Posted 11/16/2012   Updated 11/16/2012 Email story   Print story

    


by Senior Airman Michael Washburn
355th Fighter Wing Public Affairs


11/16/2012 - DAVIS-MONTHAN AIR FORCE BASE, Ariz. -- This is a dagger point style interview with U.S. Air Force Staff Sgt. Christian Sewart, 79th Rescue Squadron hydraulic specialist. Sergeant Sewart spends most of his free time volunteering at the Pima Animal Care Center and for a non-profit organization called Adopt-A-Bull. He helps care for and tries to adopt out pit bulls and other dog that are considered to be dangerous.

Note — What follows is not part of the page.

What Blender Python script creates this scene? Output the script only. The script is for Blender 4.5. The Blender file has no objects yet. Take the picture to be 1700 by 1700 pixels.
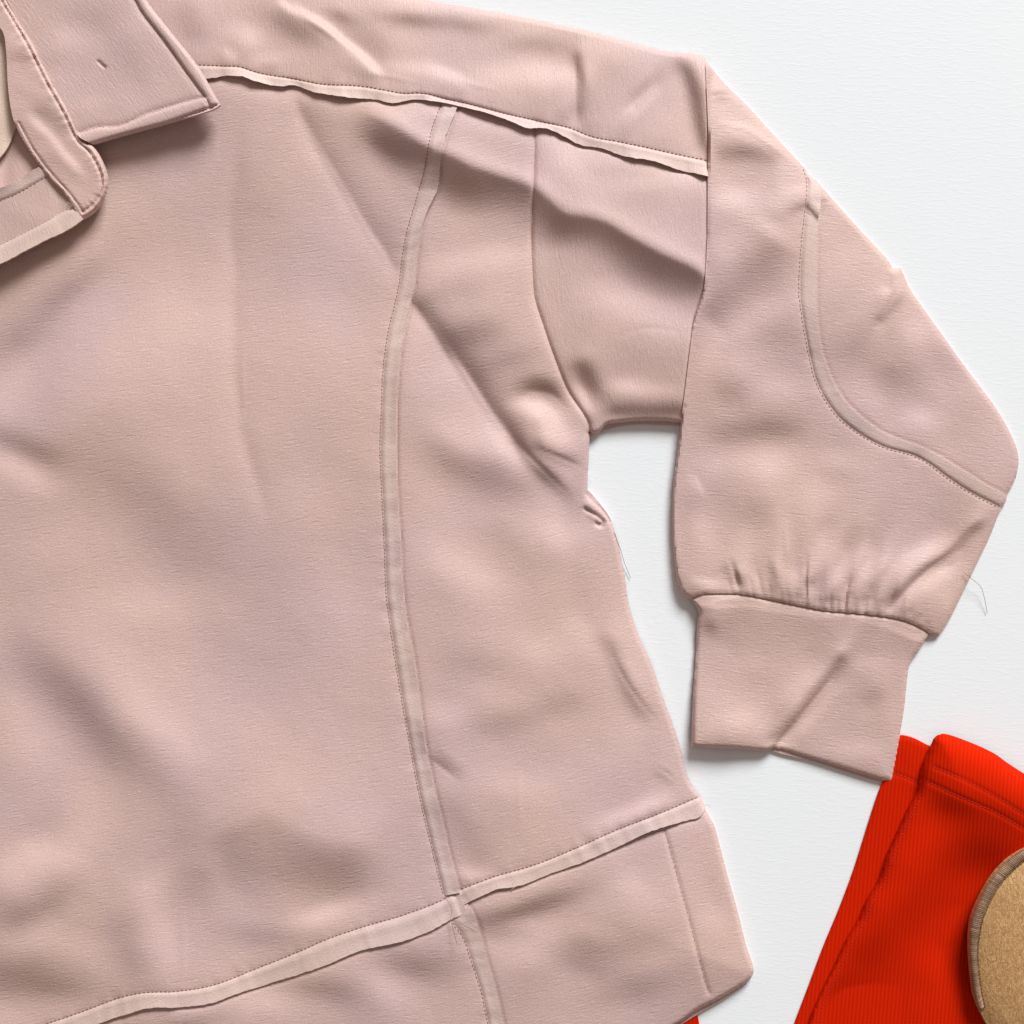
import bpy, math, random
import numpy as np
random.seed(7); rng = np.random.default_rng(7)
scene = bpy.context.scene

# ------------------------------------------------------------------ camera, world, light, exposure
S = 0.0004            # metres per photograph pixel on the table top
CAMH = 1.15           # camera height above the table
cam_d = bpy.data.cameras.new('camera'); cam = bpy.data.objects.new('camera', cam_d)
scene.collection.objects.link(cam); scene.camera = cam
cam.location = (0, 0, CAMH); cam.rotation_euler = (0, 0, 0)
cam_d.sensor_width = 36; cam_d.lens = 36*CAMH/(1700*S); cam_d.clip_start = 0.02; cam_d.clip_end = 50
scene.render.resolution_x = 1024; scene.render.resolution_y = 1024

world = bpy.data.worlds.new('World'); scene.world = world; world.use_nodes = True
wb = world.node_tree.nodes['Background']
wb.inputs[0].default_value = (1.0, 0.85, 0.77, 1); wb.inputs[1].default_value = 0.28

LAZ = math.radians(68); LEL = math.radians(30)
ld = bpy.data.lights.new('window_light', 'AREA'); lo = bpy.data.objects.new('window_light', ld)
scene.collection.objects.link(lo)
ld.shape = 'RECTANGLE'; ld.size = 6.5; ld.size_y = 5.0; ld.energy = 4450; ld.color = (0.93, 0.985, 1.0)
LD = 16.0
lo.location = (LD*math.cos(LEL)*math.cos(LAZ), LD*math.cos(LEL)*math.sin(LAZ), LD*math.sin(LEL))
lo.rotation_euler = (math.pi/2 - LEL, 0, LAZ + math.pi/2)
vs = scene.view_settings; vs.view_transform = 'Standard'; vs.look = 'None'; vs.exposure = 0.0; vs.gamma = 1

# ------------------------------------------------------------------ helpers: curves in photograph coordinates
def P(px, py, z):
    """point at height z that is seen at photograph position px, py"""
    k = S*(1 - z/CAMH)
    return np.stack([(np.asarray(px)-850)*k, (850-np.asarray(py))*k, np.asarray(z)+0*k], -1)

def smooth(pts, closed=False, step=3.0, corner=42):
    pts = [np.array(p[:2], float) for p in pts]; n = len(pts)
    isc = []
    for i in range(n):
        if not closed and i in (0, n-1): isc.append(True); continue
        a = pts[i]-pts[i-1]; b = pts[(i+1) % n]-pts[i]
        ang = abs((math.degrees(math.atan2(b[1], b[0])-math.atan2(a[1], a[0]))+180) % 360-180)
        isc.append(ang > corner)
    out = []
    for i in range(n if closed else n-1):
        p1, p2 = pts[i], pts[(i+1) % n]
        p0 = pts[i-1] if not isc[i] else 2*p1-p2
        p3 = pts[(i+2) % n] if not isc[(i+1) % n] else 2*p2-p1
        L = np.linalg.norm(p2-p1); m = max(1, int(L/step))
        d1 = max(np.linalg.norm(p1-p0), 1e-3)**.5; d2 = max(L, 1e-3)**.5; d3 = max(np.linalg.norm(p3-p2), 1e-3)**.5
        t1 = (p1-p0)/d1-(p2-p0)/(d1+d2)+(p2-p1)/d2
        t2 = (p2-p1)/d2-(p3-p1)/(d2+d3)+(p3-p2)/d3
        t1 = t1*d2; t2 = t2*d2
        for k in range(m):
            t = k/m; h = 2*t**3-3*t*t+1
            out.append(h*p1+(t**3-2*t*t+t)*t1+(3*t*t-2*t**3)*p2+(t**3-t*t)*t2)
    if not closed: out.append(pts[-1])
    return np.array(out)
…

MW: When did you first find out about Adopt-A-Bull and volunteering?

CS: About five years ago.

MW: Were you just looking for a place to volunteer? How did that come about?

CS: I was getting involved with pit bulls and public awareness about them. I found a local pit bull rescue, the Pima Animal Care Center, and started volunteering with them.

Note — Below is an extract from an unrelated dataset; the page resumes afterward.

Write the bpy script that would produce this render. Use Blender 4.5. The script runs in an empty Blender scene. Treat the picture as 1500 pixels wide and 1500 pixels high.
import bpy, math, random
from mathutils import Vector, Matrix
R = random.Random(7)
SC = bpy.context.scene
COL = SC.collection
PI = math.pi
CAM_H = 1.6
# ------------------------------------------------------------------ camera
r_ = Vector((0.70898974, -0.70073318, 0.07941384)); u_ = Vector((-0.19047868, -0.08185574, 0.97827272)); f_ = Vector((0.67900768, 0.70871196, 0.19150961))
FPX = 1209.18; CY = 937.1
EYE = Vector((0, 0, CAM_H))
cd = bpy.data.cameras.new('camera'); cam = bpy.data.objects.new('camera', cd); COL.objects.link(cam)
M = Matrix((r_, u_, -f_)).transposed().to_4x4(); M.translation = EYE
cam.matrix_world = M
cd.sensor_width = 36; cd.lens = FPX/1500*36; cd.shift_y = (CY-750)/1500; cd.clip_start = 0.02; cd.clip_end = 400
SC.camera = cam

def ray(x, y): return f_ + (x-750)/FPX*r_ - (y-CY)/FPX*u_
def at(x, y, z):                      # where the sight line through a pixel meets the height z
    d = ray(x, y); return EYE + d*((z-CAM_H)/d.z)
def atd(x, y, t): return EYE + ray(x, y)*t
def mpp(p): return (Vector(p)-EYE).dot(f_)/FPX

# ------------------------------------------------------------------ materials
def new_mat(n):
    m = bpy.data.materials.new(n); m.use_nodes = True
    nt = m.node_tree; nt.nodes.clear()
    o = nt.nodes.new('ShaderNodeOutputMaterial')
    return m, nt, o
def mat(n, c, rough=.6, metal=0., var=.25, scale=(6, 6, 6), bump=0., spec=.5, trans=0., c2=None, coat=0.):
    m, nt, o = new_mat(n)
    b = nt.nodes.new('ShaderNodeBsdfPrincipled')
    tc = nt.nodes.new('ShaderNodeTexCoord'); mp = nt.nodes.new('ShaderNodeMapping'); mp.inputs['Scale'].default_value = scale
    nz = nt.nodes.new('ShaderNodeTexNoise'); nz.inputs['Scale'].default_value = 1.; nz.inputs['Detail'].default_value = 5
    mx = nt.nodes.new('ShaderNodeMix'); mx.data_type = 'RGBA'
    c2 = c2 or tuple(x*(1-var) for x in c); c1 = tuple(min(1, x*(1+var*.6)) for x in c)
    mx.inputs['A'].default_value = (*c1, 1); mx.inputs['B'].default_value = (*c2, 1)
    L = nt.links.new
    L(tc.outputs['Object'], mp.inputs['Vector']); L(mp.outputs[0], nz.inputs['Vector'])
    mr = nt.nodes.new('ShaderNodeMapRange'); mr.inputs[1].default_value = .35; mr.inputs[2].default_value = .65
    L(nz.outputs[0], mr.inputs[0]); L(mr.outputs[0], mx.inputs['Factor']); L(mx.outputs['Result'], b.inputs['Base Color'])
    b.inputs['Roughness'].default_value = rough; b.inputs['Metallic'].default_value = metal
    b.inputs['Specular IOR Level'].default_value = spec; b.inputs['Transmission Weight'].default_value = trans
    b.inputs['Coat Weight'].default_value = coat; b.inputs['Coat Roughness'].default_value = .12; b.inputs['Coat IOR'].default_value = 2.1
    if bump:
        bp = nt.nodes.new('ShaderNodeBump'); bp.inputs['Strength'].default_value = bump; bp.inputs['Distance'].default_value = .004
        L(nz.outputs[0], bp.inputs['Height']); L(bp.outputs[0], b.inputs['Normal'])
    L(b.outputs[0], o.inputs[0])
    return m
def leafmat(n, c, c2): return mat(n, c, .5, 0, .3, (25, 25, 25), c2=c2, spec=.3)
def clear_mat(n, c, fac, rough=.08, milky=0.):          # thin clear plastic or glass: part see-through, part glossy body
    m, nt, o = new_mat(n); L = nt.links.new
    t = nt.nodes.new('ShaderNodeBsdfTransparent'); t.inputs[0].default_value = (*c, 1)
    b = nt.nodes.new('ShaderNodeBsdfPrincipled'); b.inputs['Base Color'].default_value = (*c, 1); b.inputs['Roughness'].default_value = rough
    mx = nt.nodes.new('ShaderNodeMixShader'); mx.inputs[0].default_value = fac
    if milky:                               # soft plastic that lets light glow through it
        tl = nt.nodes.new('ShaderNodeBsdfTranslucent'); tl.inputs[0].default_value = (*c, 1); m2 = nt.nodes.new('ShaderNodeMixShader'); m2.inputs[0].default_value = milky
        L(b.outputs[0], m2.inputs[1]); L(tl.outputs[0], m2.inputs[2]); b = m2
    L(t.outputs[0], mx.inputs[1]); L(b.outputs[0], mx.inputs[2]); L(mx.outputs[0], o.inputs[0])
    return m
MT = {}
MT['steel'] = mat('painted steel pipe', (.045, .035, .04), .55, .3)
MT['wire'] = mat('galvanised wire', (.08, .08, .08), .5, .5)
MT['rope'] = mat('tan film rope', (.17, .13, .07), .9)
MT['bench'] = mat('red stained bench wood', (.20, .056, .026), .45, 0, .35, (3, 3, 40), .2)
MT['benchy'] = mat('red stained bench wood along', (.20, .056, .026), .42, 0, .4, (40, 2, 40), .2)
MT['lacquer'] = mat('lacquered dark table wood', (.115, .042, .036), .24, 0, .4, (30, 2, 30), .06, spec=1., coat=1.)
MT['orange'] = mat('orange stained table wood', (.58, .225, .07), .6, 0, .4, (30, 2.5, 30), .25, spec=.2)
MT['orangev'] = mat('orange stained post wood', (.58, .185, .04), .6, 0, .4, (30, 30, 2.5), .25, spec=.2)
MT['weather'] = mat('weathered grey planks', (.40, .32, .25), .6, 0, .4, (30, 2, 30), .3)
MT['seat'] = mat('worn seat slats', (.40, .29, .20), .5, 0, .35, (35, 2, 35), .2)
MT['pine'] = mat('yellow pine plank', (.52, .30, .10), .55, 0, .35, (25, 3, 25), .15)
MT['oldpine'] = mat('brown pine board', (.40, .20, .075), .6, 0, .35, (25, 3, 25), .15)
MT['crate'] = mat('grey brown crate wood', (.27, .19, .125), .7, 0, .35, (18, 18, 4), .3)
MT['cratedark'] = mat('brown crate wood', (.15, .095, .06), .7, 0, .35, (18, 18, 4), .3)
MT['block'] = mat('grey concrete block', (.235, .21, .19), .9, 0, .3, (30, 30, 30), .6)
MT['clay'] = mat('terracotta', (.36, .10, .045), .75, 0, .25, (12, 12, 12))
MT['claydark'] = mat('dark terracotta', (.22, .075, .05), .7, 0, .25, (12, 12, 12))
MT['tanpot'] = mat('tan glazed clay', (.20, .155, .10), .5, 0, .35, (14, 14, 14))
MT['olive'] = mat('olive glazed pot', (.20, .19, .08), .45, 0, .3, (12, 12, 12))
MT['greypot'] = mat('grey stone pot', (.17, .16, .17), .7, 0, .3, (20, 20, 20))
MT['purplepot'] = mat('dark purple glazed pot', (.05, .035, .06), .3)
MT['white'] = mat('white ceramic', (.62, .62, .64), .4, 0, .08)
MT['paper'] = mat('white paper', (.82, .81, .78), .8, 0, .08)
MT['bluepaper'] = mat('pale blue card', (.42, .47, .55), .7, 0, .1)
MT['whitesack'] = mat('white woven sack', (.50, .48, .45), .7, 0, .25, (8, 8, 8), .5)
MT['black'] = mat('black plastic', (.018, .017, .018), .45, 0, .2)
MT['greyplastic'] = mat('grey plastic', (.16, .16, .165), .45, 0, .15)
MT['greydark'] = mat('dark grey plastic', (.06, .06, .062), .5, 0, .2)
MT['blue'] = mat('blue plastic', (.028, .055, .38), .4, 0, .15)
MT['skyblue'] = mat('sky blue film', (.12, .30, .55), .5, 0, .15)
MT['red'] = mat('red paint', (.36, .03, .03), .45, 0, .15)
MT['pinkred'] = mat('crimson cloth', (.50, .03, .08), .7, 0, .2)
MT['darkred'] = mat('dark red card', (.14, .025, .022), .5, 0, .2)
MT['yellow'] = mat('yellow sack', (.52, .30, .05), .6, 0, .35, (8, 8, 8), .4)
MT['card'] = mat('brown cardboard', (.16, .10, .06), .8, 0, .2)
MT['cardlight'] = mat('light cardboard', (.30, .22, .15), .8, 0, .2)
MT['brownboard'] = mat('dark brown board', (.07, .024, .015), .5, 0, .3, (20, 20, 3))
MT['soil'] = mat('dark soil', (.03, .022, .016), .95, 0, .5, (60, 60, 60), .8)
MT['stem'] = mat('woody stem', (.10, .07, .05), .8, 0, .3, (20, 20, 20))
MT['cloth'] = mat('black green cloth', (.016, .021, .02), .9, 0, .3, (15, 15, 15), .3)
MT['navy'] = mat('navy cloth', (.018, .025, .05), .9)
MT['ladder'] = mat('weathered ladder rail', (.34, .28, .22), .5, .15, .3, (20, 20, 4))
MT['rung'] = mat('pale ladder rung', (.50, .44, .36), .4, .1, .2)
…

MW: Why did you decide to volunteer?

CS: I wanted to make people aware that pit-bulls are not bad breeds. It's the person that raises them and how they raise them that makes them like that. We also work with people on base and try to educate them about pit-bulls and other dogs that are considered the bully breeds. These are dogs like Bullmastiffs, Staffordshire Terriers, Dogo Argentino and pretty much any dog that looks like a pit bull.

MW: What does the animal shelter do when they get stray dogs?

CS: All the animals come from local shelters like Pima Animal Care Center, Maricopa County and Pinal County, as well as other rescue shelters out of Los Angeles. We also got some animals from Louisiana after hurricane Katrina hit. Before we pull dogs from the shelters, we evaluate the dog. We make sure they're good around people, kids and other dogs. We usually got around 70 dogs every two months.

MW: Besides pit bulls, what other breeds do you work with?

CS: Again, we work with dogs that are bully breeds. But if there is a dog that's on sick-bay, like a dog that has kennel cough or treatable circumstances and we know that they're a good dog, we'll try and adopt them out to a good home.

MW: What do you find to be the most rewarding about volunteering with PACC and Adopt-A-Bull?

CS: Meeting people that didn't like pit bulls until they own one or see what they're like and then that's all they ever want to own.

MW: On the flipside of that, what do find to be the most challenging or difficult about working there?

CS: Dealing with the people who are against them. People who say they have lock jaw or that they're bad with kids. They think that because people use them as fighting dogs, that they're all bad dogs.

MW: Have you ever wanted to adopt any of the dogs you've worked with? It must be tough to have such an emotional attachment to them.

CS: It is, but they go to good homes. Every Sunday we hold adoptions at PetSmart on Broadway and Pantano.

MW: If you could give one piece of advice or talk to someone who was against owning a pit bull, what would you tell them?

CS: Try it. Go to someone's house that has pit bulls and see how they interact with each other. Also, educate yourself on them.